■ **Dataset rows**
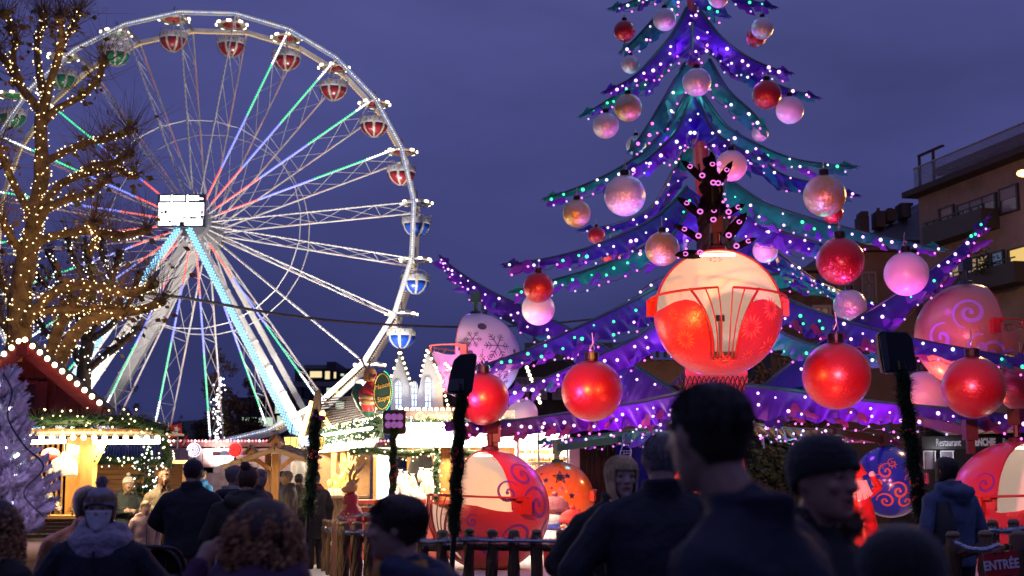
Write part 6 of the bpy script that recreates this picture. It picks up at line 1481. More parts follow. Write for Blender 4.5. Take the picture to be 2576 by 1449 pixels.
for l_ in lev: vs += rr(*l_)
for i in range(len(lev)-1):
    for k in range(24): fs.append((i*24+k, i*24+(k+1) % 24, (i+1)*24+(k+1) % 24, (i+1)*24+k))
b.add(vs, fs); b.build('tub', tubm, tb, True)
b = MB(); b.add(rr(hw*.84, .2, a.z-.1), [tuple(range(24))]); b.build('soil', M('dark soil', (.03, .02, .015), .9), tb)
b = MB()
for i in range(4): b.box((xm+rnd.uniform(-.1, .1), 9.45, .22-.04*i), (hw*1.5, .4, .03))
b.build('stand', M('orange crate', (.5, .12, .03), .6), tb)

# ================================================================== buildings at the right
fp0 = P(2333, 490, 60); fdir = Vector((1.6, -7, 0)).normalized(); fn_ = Vector((-fdir.y, fdir.x, 0)) * -1
if fn_.dot(EYE-fp0) < 0: fn_ = -fn_
def fac(x, y):
    p = PLN(x, y, fp0, fn_); return (p-fp0).dot(fdir), p.z
def fbox(mb, u0, u1, z0, z1, o0, o1):
    """box on the facade: along u, up z, from o0 to o1 out of the wall"""
    vs = []
    for z in (z0, z1):
        for u, o in ((u0, o0), (u1, o0), (u1, o1), (u0, o1)):
            q = fp0+fdir*u+fn_*o; vs.append(Vector((q.x, q.y, z)))
    return mb.add(vs, [(0, 1, 2, 3), (7, 6, 5, 4), (0, 4, 5, 1), (1, 5, 6, 2), (2, 6, 7, 3), (3, 7, 4, 0)])
ap = thing('apartment_building', (fp0.x, fp0.y, 0), 'brown apartment block with dark balconies and lit windows at the right edge', 'building')
brick_m = M('brown render', (.24, .185, .155), .85, noise_=(.8, .7, 1.2)); ledge_m = M('dark ledge', (.035, .025, .024), .8); balc = M('dark balcony front', (.035, .028, .030), .6)
u_l = fac(2318, 700)[0]; zr = fac(2333, 490)[1]
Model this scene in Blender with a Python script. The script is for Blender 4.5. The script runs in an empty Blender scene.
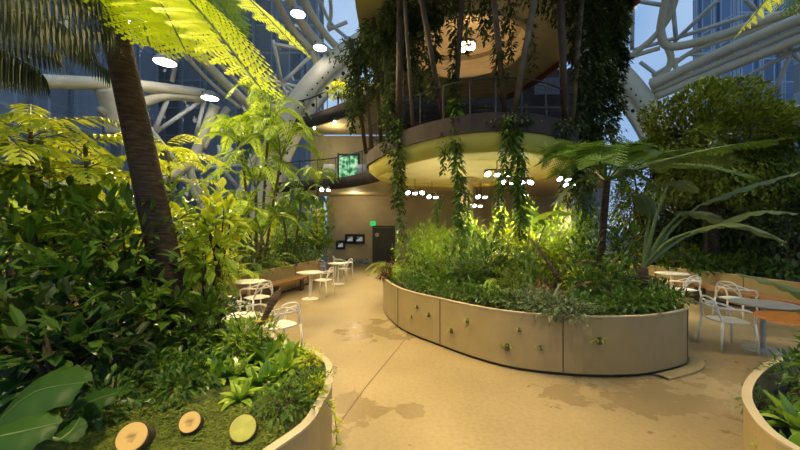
import bpy, math, random
from mathutils import Vector, Matrix, noise
PI = math.pi
V = Vector
col = bpy.context.scene.collection
FPX, EYE, HOR = 340.0, 1.9, 230.0      # focal length in pixels, eye height, horizon row

# ------------------------------------------------------------------ placing helpers
def at(u, v, Y):                       # point seen at pixel (u, v) at distance Y ahead
    return V(((u-400)/FPX*Y, Y, EYE+(HOR-v)/FPX*Y))
def gx(u, Y, z=0.0):                   # point in column u at distance Y and height z
    return V(((u-400)/FPX*Y, Y, z))
def gh(u, v, h):                       # point seen at pixel (u, v) at height h
    Y = FPX*(EYE-h)/(v-HOR)
    return V(((u-400)/FPX*Y, Y, h))
DC, DR = V((3.6, 6.0, 2.2)), 16.3      # dome centre and radius
def ondome(u, v, r=DR):
    o = V((0, 0, EYE)) - DC
    d = V(((u-400)/FPX, 1, (HOR-v)/FPX)).normalized()
    b = o.dot(d); c = o.dot(o)-r*r
    t = -b+math.sqrt(b*b-c)
    return V((0, 0, EYE))+d*t

# ------------------------------------------------------------------ materials
MAT = {}
def newmat(name):
    m = bpy.data.materials.new(name); m.use_nodes = True
    nt = m.node_tree; nt.nodes.clear()
    out = nt.nodes.new('ShaderNodeOutputMaterial')
    MAT[name] = m
    return m, nt, out
def N(nt, t, **kw):
    n = nt.nodes.new(t)
    for k, v in kw.items():
        if k.startswith('i_'):
            key = k[2:].replace('_', ' ')
            n.inputs[key].default_value = v
        else: setattr(n, k, v)
    return n
def pbr(name, c, rough=0.6, metal=0.0, var=0.12, scale=6.0, bump=0.0, spec=0.5, c2=None, stretch=None, detail=4):
    m, nt, out = newmat(name)
    p = N(nt, 'ShaderNodeBsdfPrincipled')
    p.inputs['Roughness'].default_value = rough; p.inputs['Metallic'].default_value = metal
    p.inputs['Specular IOR Level'].default_value = spec
    tc = N(nt, 'ShaderNodeTexCoord'); src = tc.outputs['Object']
    if stretch:
        mp = N(nt, 'ShaderNodeMapping'); mp.inputs['Scale'].default_value = stretch
        nt.links.new(src, mp.inputs['Vector']); src = mp.outputs['Vector']
    no = N(nt, 'ShaderNodeTexNoise'); no.inputs['Scale'].default_value = scale; no.inputs['Detail'].default_value = detail
    nt.links.new(src, no.inputs['Vector'])
    r = N(nt, 'ShaderNodeValToRGB')
    a = c2 if c2 else tuple(x*(1-var*2) for x in c)
    r.color_ramp.elements[0].position = .3; r.color_ramp.elements[1].position = .7
    r.color_ramp.elements[0].color = (*a, 1); r.color_ramp.elements[1].color = (*(c if c2 else tuple(min(1, x*(1+var)) for x in c)), 1)
    nt.links.new(no.outputs['Fac'], r.inputs['Fac']); nt.links.new(r.outputs['Color'], p.inputs['Base Color'])
    if bump:
        b = N(nt, 'ShaderNodeBump'); b.inputs['Strength'].default_value = bump; b.inputs['Distance'].default_value = .02
        nt.links.new(no.outputs['Fac'], b.inputs['Height']); nt.links.new(b.outputs['Normal'], p.inputs['Normal'])
    nt.links.new(p.outputs['BSDF'], out.inputs['Surface'])
    return m
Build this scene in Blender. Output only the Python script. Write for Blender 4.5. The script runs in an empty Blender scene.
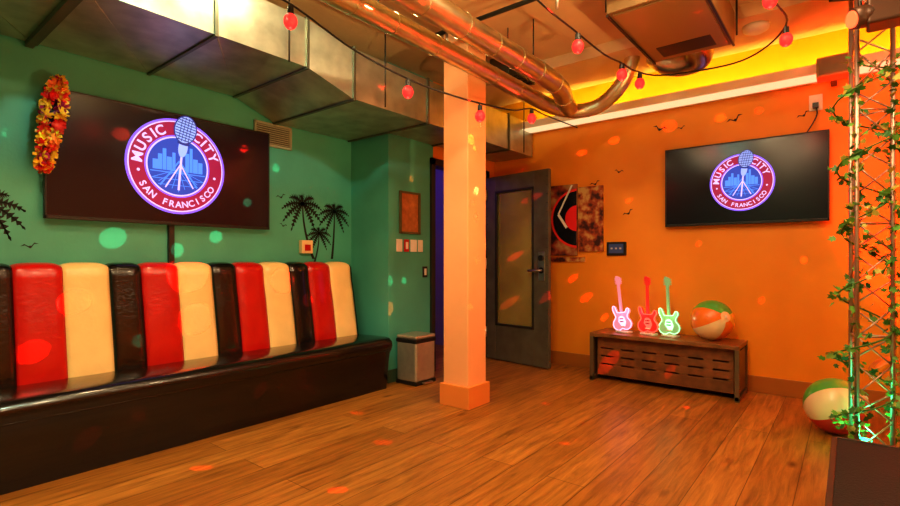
import bpy, bmesh, math, random
from mathutils import Vector, Matrix, Euler
random.seed(7)
S = bpy.context.scene
S.view_settings.view_transform = 'Standard'
try: S.view_settings.look = 'Medium High Contrast'
except Exception as ex_: print('look', ex_)
COL = S.collection

# ------------------------------------------------------------------ materials
def newmat(name):
    m = bpy.data.materials.new(name); m.use_nodes = True
    return m, m.node_tree.nodes, m.node_tree.links, m.node_tree.nodes['Principled BSDF']

def pmat(name, col, rough=0.5, metal=0.0, noise=0.0, nscale=8.0, bump=0.0, bscale=40.0, coat=0.0, emit=None, estr=0.0, alpha=1.0, trans=0.0):
    m, N, L, B = newmat(name)
    B.inputs['Roughness'].default_value = rough
    B.inputs['Metallic'].default_value = metal
    B.inputs['Base Color'].default_value = (*col, 1)
    B.inputs['Coat Weight'].default_value = coat
    B.inputs['Alpha'].default_value = alpha
    B.inputs['Transmission Weight'].default_value = trans
    tc = N.new('ShaderNodeNewGeometry')
    if noise > 0:
        n = N.new('ShaderNodeTexNoise'); n.inputs['Scale'].default_value = nscale
        n.inputs['Detail'].default_value = 5
        L.new(tc.outputs['Position'], n.inputs['Vector'])
        r = N.new('ShaderNodeValToRGB')
        r.color_ramp.elements[0].position = 0.3; r.color_ramp.elements[1].position = 0.7
        r.color_ramp.elements[0].color = (*[c*(1-noise) for c in col], 1)
        r.color_ramp.elements[1].color = (*[min(1, c*(1+noise)) for c in col], 1)
        L.new(n.outputs['Fac'], r.inputs['Fac']); L.new(r.outputs['Color'], B.inputs['Base Color'])
    if bump > 0:
        n2 = N.new('ShaderNodeTexNoise'); n2.inputs['Scale'].default_value = bscale; n2.inputs['Detail'].default_value = 4
        L.new(tc.outputs['Position'], n2.inputs['Vector'])
        b = N.new('ShaderNodeBump'); b.inputs['Strength'].default_value = bump; b.inputs['Distance'].default_value = 0.01
        L.new(n2.outputs['Fac'], b.inputs['Height']); L.new(b.outputs['Normal'], B.inputs['Normal'])
    if emit:
        B.inputs['Emission Color'].default_value = (*emit, 1); B.inputs['Emission Strength'].default_value = estr
    return m

M = {}
M['teal'] = pmat('teal_paint', (0.085, 0.40, 0.30), 0.55, noise=0.10, nscale=2.5, bump=0.10, bscale=60)
M['orange'] = pmat('orange_paint', (0.84, 0.285, 0.010), 0.5, noise=0.06, nscale=2, bump=0.10, bscale=60)
M['orange_base'] = pmat('orange_baseboard', (0.40, 0.13, 0.015), 0.45)
M['teal_base'] = pmat('dark_baseboard', (0.05, 0.09, 0.05), 0.5)
M['peach'] = pmat('column_paint', (0.92, 0.42, 0.18), 0.5, noise=0.04, nscale=3, bump=0.1, bscale=60)
M['peach_base'] = pmat('column_trim_paint', (0.80, 0.25, 0.05), 0.45)
M['ceil'] = pmat('ceiling_plaster', (0.78, 0.54, 0.30), 0.8, noise=0.12, nscale=1.5, bump=0.2, bscale=50)
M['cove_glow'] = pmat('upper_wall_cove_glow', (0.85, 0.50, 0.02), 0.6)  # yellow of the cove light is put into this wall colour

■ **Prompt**
Return, please, the exact lines from the beginning of the entries above through the line containing "b.build('stand', M('orange crate', (.5, .12, .03), .6), tb)", both included; pictures are left out.

■ **Output of the exercise**
Write part 6 of the bpy script that recreates this picture. It picks up at line 1481. More parts follow. Write for Blender 4.5. Take the picture to be 2576 by 1449 pixels.
for l_ in lev: vs += rr(*l_)
for i in range(len(lev)-1):
    for k in range(24): fs.append((i*24+k, i*24+(k+1) % 24, (i+1)*24+(k+1) % 24, (i+1)*24+k))
b.add(vs, fs); b.build('tub', tubm, tb, True)
b = MB(); b.add(rr(hw*.84, .2, a.z-.1), [tuple(range(24))]); b.build('soil', M('dark soil', (.03, .02, .015), .9), tb)
b = MB()
for i in range(4): b.box((xm+rnd.uniform(-.1, .1), 9.45, .22-.04*i), (hw*1.5, .4, .03))
b.build('stand', M('orange crate', (.5, .12, .03), .6), tb)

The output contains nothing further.